[Data lines]
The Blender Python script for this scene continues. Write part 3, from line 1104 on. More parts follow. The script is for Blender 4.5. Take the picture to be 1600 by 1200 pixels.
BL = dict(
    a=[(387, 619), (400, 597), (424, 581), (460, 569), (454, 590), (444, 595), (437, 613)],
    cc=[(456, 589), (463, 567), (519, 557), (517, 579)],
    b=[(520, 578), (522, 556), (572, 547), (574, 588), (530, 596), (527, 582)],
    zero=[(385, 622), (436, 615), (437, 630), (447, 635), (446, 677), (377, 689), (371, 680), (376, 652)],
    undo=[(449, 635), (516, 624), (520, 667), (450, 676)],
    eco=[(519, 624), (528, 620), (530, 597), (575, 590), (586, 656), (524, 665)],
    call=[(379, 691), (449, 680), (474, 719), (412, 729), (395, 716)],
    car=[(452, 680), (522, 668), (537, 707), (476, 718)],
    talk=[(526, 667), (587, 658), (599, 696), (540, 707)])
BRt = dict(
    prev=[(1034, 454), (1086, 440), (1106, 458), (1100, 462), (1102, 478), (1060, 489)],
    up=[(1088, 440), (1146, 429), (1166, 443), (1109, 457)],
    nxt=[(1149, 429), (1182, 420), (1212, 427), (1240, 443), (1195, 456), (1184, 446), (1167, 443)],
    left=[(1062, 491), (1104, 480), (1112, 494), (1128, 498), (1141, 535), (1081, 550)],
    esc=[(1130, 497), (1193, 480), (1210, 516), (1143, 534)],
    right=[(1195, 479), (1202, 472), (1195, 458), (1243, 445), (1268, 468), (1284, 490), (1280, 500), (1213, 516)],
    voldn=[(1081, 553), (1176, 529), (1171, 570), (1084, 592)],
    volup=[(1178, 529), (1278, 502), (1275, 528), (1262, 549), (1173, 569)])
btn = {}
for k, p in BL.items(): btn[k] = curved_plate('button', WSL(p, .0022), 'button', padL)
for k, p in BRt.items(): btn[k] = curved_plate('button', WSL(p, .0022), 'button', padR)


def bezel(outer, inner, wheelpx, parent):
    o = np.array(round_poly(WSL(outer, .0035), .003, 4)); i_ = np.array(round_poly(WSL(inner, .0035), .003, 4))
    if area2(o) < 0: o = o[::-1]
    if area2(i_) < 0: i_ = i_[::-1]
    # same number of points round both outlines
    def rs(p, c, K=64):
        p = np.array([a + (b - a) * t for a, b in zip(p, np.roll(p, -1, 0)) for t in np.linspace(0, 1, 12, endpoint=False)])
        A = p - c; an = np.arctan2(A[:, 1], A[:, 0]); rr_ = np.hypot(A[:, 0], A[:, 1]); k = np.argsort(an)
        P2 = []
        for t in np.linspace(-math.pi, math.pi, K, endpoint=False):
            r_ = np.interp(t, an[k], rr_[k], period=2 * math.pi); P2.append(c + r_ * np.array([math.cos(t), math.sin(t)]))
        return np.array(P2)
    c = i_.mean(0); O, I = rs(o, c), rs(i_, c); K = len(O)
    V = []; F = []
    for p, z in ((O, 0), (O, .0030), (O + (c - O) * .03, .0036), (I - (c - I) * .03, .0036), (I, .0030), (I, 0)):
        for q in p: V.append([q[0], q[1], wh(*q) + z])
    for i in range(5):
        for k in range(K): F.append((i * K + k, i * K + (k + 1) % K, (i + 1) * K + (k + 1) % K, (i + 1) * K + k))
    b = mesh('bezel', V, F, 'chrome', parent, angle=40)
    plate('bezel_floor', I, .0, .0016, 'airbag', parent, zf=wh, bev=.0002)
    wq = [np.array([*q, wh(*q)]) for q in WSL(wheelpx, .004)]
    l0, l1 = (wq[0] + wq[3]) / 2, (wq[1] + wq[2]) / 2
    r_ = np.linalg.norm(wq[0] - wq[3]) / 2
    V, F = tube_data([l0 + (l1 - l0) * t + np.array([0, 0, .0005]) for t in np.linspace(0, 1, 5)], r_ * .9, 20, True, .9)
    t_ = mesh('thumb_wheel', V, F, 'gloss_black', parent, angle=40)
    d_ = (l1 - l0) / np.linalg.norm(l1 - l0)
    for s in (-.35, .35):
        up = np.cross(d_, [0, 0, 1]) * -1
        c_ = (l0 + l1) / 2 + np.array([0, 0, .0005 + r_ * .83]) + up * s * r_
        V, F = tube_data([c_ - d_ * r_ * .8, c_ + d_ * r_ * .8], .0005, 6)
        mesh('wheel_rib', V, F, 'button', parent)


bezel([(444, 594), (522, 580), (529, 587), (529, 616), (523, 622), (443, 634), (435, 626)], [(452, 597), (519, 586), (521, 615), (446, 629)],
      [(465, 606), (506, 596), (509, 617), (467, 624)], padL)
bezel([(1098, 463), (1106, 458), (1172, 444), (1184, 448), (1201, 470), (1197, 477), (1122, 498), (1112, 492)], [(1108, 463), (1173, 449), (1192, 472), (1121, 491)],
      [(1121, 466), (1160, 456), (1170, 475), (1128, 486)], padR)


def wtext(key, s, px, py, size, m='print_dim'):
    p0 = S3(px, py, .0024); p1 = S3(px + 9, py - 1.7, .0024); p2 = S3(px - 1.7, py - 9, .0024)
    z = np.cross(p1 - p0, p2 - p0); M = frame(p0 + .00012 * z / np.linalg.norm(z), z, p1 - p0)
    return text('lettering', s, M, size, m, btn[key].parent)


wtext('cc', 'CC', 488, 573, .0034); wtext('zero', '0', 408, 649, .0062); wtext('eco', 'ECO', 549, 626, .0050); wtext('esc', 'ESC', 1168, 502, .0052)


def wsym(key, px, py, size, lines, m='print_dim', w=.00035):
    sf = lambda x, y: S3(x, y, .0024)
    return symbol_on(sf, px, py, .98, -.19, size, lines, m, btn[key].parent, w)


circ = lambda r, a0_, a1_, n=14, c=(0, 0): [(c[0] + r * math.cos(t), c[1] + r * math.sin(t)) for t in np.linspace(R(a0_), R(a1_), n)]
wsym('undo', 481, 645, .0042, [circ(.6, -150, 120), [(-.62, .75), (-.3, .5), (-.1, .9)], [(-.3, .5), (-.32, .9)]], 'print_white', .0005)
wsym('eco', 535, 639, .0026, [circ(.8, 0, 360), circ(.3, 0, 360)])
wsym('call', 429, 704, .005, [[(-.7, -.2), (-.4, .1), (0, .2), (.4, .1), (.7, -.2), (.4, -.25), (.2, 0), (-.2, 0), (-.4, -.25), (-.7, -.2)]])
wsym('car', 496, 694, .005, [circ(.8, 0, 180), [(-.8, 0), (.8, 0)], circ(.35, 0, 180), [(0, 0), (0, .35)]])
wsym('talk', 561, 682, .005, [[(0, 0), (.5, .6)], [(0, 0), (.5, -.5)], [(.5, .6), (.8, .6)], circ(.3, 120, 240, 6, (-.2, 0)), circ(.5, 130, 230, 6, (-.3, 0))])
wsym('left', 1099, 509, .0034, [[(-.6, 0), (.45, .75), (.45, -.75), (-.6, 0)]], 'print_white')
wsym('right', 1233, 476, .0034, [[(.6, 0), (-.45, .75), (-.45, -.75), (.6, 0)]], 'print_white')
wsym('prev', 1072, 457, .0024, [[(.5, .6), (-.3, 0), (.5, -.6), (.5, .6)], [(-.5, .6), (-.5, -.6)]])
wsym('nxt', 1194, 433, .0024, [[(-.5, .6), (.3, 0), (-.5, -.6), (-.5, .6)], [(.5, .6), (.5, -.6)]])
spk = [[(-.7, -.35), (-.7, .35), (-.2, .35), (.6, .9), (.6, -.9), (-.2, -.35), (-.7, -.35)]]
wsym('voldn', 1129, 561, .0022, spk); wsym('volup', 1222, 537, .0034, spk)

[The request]
Extract all of the data above without altering anything.

[Finished exercise]
The Blender Python script for this scene continues. Write part 3, from line 1104 on. More parts follow. The script is for Blender 4.5. Take the picture to be 1600 by 1200 pixels.
BL = dict(
    a=[(387, 619), (400, 597), (424, 581), (460, 569), (454, 590), (444, 595), (437, 613)],
    cc=[(456, 589), (463, 567), (519, 557), (517, 579)],
    b=[(520, 578), (522, 556), (572, 547), (574, 588), (530, 596), (527, 582)],
    zero=[(385, 622), (436, 615), (437, 630), (447, 635), (446, 677), (377, 689), (371, 680), (376, 652)],
    undo=[(449, 635), (516, 624), (520, 667), (450, 676)],
    eco=[(519, 624), (528, 620), (530, 597), (575, 590), (586, 656), (524, 665)],
    call=[(379, 691), (449, 680), (474, 719), (412, 729), (395, 716)],
    car=[(452, 680), (522, 668), (537, 707), (476, 718)],
    talk=[(526, 667), (587, 658), (599, 696), (540, 707)])
BRt = dict(
    prev=[(1034, 454), (1086, 440), (1106, 458), (1100, 462), (1102, 478), (1060, 489)],
    up=[(1088, 440), (1146, 429), (1166, 443), (1109, 457)],
    nxt=[(1149, 429), (1182, 420), (1212, 427), (1240, 443), (1195, 456), (1184, 446), (1167, 443)],
    left=[(1062, 491), (1104, 480), (1112, 494), (1128, 498), (1141, 535), (1081, 550)],
    esc=[(1130, 497), (1193, 480), (1210, 516), (1143, 534)],
    right=[(1195, 479), (1202, 472), (1195, 458), (1243, 445), (1268, 468), (1284, 490), (1280, 500), (1213, 516)],
    voldn=[(1081, 553), (1176, 529), (1171, 570), (1084, 592)],
    volup=[(1178, 529), (1278, 502), (1275, 528), (1262, 549), (1173, 569)])
btn = {}
for k, p in BL.items(): btn[k] = curved_plate('button', WSL(p, .0022), 'button', padL)
for k, p in BRt.items(): btn[k] = curved_plate('button', WSL(p, .0022), 'button', padR)


def bezel(outer, inner, wheelpx, parent):
    o = np.array(round_poly(WSL(outer, .0035), .003, 4)); i_ = np.array(round_poly(WSL(inner, .0035), .003, 4))
    if area2(o) < 0: o = o[::-1]
    if area2(i_) < 0: i_ = i_[::-1]
    # same number of points round both outlines
    def rs(p, c, K=64):
        p = np.array([a + (b - a) * t for a, b in zip(p, np.roll(p, -1, 0)) for t in np.linspace(0, 1, 12, endpoint=False)])
        A = p - c; an = np.arctan2(A[:, 1], A[:, 0]); rr_ = np.hypot(A[:, 0], A[:, 1]); k = np.argsort(an)
        P2 = []
        for t in np.linspace(-math.pi, math.pi, K, endpoint=False):
            r_ = np.interp(t, an[k], rr_[k], period=2 * math.pi); P2.append(c + r_ * np.array([math.cos(t), math.sin(t)]))
        return np.array(P2)
    c = i_.mean(0); O, I = rs(o, c), rs(i_, c); K = len(O)
    V = []; F = []
    for p, z in ((O, 0), (O, .0030), (O + (c - O) * .03, .0036), (I - (c - I) * .03, .0036), (I, .0030), (I, 0)):
        for q in p: V.append([q[0], q[1], wh(*q) + z])
    for i in range(5):
        for k in range(K): F.append((i * K + k, i * K + (k + 1) % K, (i + 1) * K + (k + 1) % K, (i + 1) * K + k))
    b = mesh('bezel', V, F, 'chrome', parent, angle=40)
    plate('bezel_floor', I, .0, .0016, 'airbag', parent, zf=wh, bev=.0002)
    wq = [np.array([*q, wh(*q)]) for q in WSL(wheelpx, .004)]
    l0, l1 = (wq[0] + wq[3]) / 2, (wq[1] + wq[2]) / 2
    r_ = np.linalg.norm(wq[0] - wq[3]) / 2
    V, F = tube_data([l0 + (l1 - l0) * t + np.array([0, 0, .0005]) for t in np.linspace(0, 1, 5)], r_ * .9, 20, True, .9)
    t_ = mesh('thumb_wheel', V, F, 'gloss_black', parent, angle=40)
    d_ = (l1 - l0) / np.linalg.norm(l1 - l0)
    for s in (-.35, .35):
        up = np.cross(d_, [0, 0, 1]) * -1
        c_ = (l0 + l1) / 2 + np.array([0, 0, .0005 + r_ * .83]) + up * s * r_
        V, F = tube_data([c_ - d_ * r_ * .8, c_ + d_ * r_ * .8], .0005, 6)
        mesh('wheel_rib', V, F, 'button', parent)


bezel([(444, 594), (522, 580), (529, 587), (529, 616), (523, 622), (443, 634), (435, 626)], [(452, 597), (519, 586), (521, 615), (446, 629)],
      [(465, 606), (506, 596), (509, 617), (467, 624)], padL)
bezel([(1098, 463), (1106, 458), (1172, 444), (1184, 448), (1201, 470), (1197, 477), (1122, 498), (1112, 492)], [(1108, 463), (1173, 449), (1192, 472), (1121, 491)],
      [(1121, 466), (1160, 456), (1170, 475), (1128, 486)], padR)


def wtext(key, s, px, py, size, m='print_dim'):
    p0 = S3(px, py, .0024); p1 = S3(px + 9, py - 1.7, .0024); p2 = S3(px - 1.7, py - 9, .0024)
    z = np.cross(p1 - p0, p2 - p0); M = frame(p0 + .00012 * z / np.linalg.norm(z), z, p1 - p0)
    return text('lettering', s, M, size, m, btn[key].parent)


wtext('cc', 'CC', 488, 573, .0034); wtext('zero', '0', 408, 649, .0062); wtext('eco', 'ECO', 549, 626, .0050); wtext('esc', 'ESC', 1168, 502, .0052)


def wsym(key, px, py, size, lines, m='print_dim', w=.00035):
    sf = lambda x, y: S3(x, y, .0024)
    return symbol_on(sf, px, py, .98, -.19, size, lines, m, btn[key].parent, w)


circ = lambda r, a0_, a1_, n=14, c=(0, 0): [(c[0] + r * math.cos(t), c[1] + r * math.sin(t)) for t in np.linspace(R(a0_), R(a1_), n)]
wsym('undo', 481, 645, .0042, [circ(.6, -150, 120), [(-.62, .75), (-.3, .5), (-.1, .9)], [(-.3, .5), (-.32, .9)]], 'print_white', .0005)
wsym('eco', 535, 639, .0026, [circ(.8, 0, 360), circ(.3, 0, 360)])
wsym('call', 429, 704, .005, [[(-.7, -.2), (-.4, .1), (0, .2), (.4, .1), (.7, -.2), (.4, -.25), (.2, 0), (-.2, 0), (-.4, -.25), (-.7, -.2)]])
wsym('car', 496, 694, .005, [circ(.8, 0, 180), [(-.8, 0), (.8, 0)], circ(.35, 0, 180), [(0, 0), (0, .35)]])
wsym('talk', 561, 682, .005, [[(0, 0), (.5, .6)], [(0, 0), (.5, -.5)], [(.5, .6), (.8, .6)], circ(.3, 120, 240, 6, (-.2, 0)), circ(.5, 130, 230, 6, (-.3, 0))])
wsym('left', 1099, 509, .0034, [[(-.6, 0), (.45, .75), (.45, -.75), (-.6, 0)]], 'print_white')
wsym('right', 1233, 476, .0034, [[(.6, 0), (-.45, .75), (-.45, -.75), (.6, 0)]], 'print_white')
wsym('prev', 1072, 457, .0024, [[(.5, .6), (-.3, 0), (.5, -.6), (.5, .6)], [(-.5, .6), (-.5, -.6)]])
wsym('nxt', 1194, 433, .0024, [[(-.5, .6), (.3, 0), (-.5, -.6), (-.5, .6)], [(.5, .6), (.5, -.6)]])
spk = [[(-.7, -.35), (-.7, .35), (-.2, .35), (.6, .9), (.6, -.9), (-.2, -.35), (-.7, -.35)]]
wsym('voldn', 1129, 561, .0022, spk); wsym('volup', 1222, 537, .0034, spk)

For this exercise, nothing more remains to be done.